More than a day has passed since the United States government invaded Venezuela, captured its leader and took over the temporary running of its government for the sake of capitalism. No new details have pointed to another motive.
Nicolas Maduro was an ineffective and corrupt leader, who did little to respond to the economic needs of his nation. The international community considers his reelection illegitimate, as he lost in a landslide, despite barring the opposition leader from running, and subsequently refused to leave office. He turned his back on drug trafficking from his country a long time ago, and he is now being charged in the U.S. as a participant in said trafficking. His mismanagement of his country has destabilized hemisphere neighbors by sparking the mass migration of millions of Venezuelans to Colombia, Brazil and the U.S. Maduro was a problem, no doubt.
But the Maduro problem has existed for a decade, which means it existed during the first Trump administration. Why was it necessary for Trump 2.0 to act when his first administration did not? Perhaps because the first administration had more human guardrails against Mr. Trump’s suspect behavior. This time, he appears more blatant in taking what he wants for personal reasons.
Donald Trump went in for the oil. Kind of like Saddam Hussein went into Kuwait in 1990. Kind of like Vladimir Putin went into Ukraine in 2014 and again in 2022.
There was no mention of democracy in the president’s address yesterday, but I stopped counting the number of times he mentioned the oil and how great, big, wonderful, American companies are going to now move into that market. Meanwhile, Maduro and his wife are facing charges in New York City for trafficking cocaine, despite Mr. Trump’s recent pardon of the former Honduran president for drug trafficking. Does the president simply not like the way Maduro did it?
I am left with two questions after yesterday‘s military success: where will the U.S. invade next and for what resources? What possible reason does President Trump have to show restraint against Mexico or Colombia, if either nation has something he wants (or any other with a military that couldn’t seriously challenge the U.S.)?
Second, how long will it take for this administration to justify shipping to El Salvador Venezuelans suspected of being gang members, because it can now argue that the U.S. is at war with Venezuela? That was a significant legal issue in arguing a violation of due process for Venezuelan nationals removed to mega-prison CECOT. Constitutional scholars said invoking the act required the U.S. be at war with the country of those being removed for being combatants. Even with Secretary of State Marco Rubio saying there is no war with Venezuela (did the president sign off on that assertion?), it may well show up in court papers, like an appeal of the recent D.C. District Court judge’s ruling that the administration owes some type of relief to the 137 Venezuela men sent to CECOT, in direct violation of the judge’s order. It is an argument now logical for an administration attorney to make.

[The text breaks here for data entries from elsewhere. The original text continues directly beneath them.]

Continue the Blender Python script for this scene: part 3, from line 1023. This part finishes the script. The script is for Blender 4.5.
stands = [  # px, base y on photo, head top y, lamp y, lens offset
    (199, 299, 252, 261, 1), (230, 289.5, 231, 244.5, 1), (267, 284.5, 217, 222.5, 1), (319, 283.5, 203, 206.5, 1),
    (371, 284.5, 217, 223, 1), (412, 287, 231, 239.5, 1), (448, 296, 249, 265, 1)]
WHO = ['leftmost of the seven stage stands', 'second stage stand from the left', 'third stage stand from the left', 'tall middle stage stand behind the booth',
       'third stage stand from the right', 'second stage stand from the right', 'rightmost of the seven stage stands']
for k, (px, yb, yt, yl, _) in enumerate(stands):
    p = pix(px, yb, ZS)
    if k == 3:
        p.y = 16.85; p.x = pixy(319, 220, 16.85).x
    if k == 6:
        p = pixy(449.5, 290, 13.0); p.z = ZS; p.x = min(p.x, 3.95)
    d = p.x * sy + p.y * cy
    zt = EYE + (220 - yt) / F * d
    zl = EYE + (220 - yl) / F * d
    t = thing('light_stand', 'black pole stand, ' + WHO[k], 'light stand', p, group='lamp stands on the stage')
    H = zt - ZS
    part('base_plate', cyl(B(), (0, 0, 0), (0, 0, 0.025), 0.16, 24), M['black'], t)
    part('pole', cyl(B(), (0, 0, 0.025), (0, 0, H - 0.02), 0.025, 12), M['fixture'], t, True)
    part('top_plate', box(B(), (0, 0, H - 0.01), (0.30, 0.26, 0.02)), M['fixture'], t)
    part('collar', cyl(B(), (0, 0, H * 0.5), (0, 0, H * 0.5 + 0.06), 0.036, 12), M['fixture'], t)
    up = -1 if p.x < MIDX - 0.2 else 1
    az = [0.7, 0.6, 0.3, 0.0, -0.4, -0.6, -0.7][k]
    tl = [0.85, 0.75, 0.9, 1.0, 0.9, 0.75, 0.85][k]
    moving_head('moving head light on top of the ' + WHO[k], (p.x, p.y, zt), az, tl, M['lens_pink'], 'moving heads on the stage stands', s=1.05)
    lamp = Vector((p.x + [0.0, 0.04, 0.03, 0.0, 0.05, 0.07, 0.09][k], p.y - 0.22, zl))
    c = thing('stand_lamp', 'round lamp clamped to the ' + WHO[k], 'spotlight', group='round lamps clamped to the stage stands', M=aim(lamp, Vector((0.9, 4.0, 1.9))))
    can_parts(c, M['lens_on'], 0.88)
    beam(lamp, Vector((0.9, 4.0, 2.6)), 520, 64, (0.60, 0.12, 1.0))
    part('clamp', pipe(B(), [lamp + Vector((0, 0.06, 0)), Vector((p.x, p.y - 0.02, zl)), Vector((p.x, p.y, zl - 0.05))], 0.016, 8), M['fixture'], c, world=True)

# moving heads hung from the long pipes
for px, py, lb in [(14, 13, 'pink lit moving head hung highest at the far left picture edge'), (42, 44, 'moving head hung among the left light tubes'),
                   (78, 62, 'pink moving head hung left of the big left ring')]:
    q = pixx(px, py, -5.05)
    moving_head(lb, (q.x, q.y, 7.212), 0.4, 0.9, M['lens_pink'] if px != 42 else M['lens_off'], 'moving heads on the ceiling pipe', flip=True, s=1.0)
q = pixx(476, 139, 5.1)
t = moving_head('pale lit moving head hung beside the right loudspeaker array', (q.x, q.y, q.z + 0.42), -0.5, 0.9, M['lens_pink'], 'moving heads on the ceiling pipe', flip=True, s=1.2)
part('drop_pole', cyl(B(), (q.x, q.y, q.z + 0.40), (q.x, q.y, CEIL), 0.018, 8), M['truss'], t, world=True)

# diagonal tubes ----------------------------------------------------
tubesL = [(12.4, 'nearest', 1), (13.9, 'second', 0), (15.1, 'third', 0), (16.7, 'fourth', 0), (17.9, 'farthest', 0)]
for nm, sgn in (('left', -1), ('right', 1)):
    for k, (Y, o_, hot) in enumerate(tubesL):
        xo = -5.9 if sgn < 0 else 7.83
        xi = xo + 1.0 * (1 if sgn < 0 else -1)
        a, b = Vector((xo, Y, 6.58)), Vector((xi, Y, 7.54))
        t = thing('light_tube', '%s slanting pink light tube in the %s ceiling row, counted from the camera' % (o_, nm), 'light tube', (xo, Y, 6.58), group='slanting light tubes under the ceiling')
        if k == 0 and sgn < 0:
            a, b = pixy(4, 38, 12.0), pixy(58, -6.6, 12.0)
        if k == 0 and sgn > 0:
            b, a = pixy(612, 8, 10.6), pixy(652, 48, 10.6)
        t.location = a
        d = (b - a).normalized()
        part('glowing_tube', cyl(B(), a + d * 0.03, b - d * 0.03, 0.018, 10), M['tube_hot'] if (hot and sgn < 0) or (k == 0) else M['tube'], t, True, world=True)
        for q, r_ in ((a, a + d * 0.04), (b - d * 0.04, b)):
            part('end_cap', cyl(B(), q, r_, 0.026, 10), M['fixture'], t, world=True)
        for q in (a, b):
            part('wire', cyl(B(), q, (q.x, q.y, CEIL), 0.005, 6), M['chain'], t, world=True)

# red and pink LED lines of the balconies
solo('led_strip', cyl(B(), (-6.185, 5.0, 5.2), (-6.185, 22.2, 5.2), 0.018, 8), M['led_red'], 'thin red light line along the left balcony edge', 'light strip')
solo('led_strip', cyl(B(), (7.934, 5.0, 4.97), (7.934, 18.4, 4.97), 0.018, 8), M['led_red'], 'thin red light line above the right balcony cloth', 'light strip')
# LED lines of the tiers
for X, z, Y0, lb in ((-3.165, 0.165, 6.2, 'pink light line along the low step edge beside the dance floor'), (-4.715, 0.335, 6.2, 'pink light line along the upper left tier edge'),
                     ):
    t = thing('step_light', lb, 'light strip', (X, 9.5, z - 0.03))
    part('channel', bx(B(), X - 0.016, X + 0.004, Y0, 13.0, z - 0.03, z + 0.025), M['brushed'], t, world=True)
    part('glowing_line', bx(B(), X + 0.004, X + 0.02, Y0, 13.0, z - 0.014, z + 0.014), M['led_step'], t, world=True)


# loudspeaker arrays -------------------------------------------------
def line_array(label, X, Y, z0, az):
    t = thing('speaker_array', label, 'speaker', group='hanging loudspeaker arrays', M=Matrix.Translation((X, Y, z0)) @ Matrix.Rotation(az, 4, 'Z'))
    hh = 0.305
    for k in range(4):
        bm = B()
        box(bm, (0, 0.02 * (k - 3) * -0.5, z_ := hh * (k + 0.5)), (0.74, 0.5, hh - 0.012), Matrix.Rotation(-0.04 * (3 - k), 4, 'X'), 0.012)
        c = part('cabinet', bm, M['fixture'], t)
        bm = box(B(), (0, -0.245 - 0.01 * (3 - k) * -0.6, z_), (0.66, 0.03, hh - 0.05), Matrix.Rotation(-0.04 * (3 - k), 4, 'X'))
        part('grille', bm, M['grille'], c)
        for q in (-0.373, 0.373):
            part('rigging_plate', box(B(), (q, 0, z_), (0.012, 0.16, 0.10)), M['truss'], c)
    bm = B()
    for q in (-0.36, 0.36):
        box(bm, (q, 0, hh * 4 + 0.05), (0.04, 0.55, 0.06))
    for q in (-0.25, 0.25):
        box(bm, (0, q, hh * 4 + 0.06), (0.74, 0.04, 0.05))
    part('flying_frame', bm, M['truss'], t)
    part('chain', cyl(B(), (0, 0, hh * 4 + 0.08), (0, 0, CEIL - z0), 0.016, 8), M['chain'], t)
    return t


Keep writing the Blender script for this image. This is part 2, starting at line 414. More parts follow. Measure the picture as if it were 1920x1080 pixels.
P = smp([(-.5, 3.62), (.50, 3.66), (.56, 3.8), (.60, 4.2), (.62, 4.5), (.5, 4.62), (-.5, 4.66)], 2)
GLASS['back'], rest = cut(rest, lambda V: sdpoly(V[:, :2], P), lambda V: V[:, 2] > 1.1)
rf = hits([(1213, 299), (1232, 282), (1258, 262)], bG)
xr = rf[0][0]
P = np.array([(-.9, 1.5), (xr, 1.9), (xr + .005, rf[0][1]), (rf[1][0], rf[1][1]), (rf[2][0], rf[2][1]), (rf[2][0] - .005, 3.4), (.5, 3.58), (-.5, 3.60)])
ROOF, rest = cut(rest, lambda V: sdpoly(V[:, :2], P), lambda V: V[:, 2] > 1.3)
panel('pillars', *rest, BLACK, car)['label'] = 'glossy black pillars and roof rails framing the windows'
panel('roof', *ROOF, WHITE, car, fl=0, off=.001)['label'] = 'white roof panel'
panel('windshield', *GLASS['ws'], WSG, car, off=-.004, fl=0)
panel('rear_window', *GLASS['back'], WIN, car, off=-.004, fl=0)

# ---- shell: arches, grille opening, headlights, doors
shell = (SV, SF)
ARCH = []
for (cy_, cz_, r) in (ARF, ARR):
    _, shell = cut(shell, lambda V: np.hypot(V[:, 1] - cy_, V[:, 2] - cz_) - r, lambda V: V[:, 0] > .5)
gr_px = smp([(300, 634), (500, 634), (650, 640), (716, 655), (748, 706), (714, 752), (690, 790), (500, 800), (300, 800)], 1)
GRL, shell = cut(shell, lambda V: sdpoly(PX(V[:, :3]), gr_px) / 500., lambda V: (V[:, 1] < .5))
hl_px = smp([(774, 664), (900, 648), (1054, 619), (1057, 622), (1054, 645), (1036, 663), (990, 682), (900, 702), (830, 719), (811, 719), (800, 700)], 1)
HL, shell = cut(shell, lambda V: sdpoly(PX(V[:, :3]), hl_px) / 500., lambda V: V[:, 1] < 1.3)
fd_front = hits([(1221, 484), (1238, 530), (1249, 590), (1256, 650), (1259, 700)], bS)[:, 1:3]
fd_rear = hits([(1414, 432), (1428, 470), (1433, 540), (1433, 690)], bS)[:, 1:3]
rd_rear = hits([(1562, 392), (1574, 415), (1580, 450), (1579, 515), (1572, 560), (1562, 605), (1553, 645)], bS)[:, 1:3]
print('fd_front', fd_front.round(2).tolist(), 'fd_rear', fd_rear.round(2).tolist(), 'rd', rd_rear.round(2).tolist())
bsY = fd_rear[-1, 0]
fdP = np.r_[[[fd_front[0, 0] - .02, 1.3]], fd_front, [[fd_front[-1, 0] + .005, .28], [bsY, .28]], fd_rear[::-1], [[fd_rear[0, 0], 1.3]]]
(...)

So, with the president growing frailer, his poll numbers hovering near historic lows, an economy stuck in stagnant, and expired health insurance premium subsidies making countless American lives harder, what’s a little strongman invasion to turn the tide of Mr. Trump’s Epstein-induced bad mojo, right? It is disturbingly easy to imagine this as caution-to-the-wind motivation that accompanied greed.
Though Maduro’s removal is certainly being celebrated by many Venezuelan communities worldwide, that doesn’t mean the America-first, MAGA voters want the U.S. government running a South American country. So how long will there be American cheers where they currently exist? How will this play out politically, as well as practically? Does anyone know what actually happens next down there? Is there anyone we can ask, because neither the president yesterday nor Secretary Rubio this morning seemed to have an answer. They just know they’re thrilled about the oil.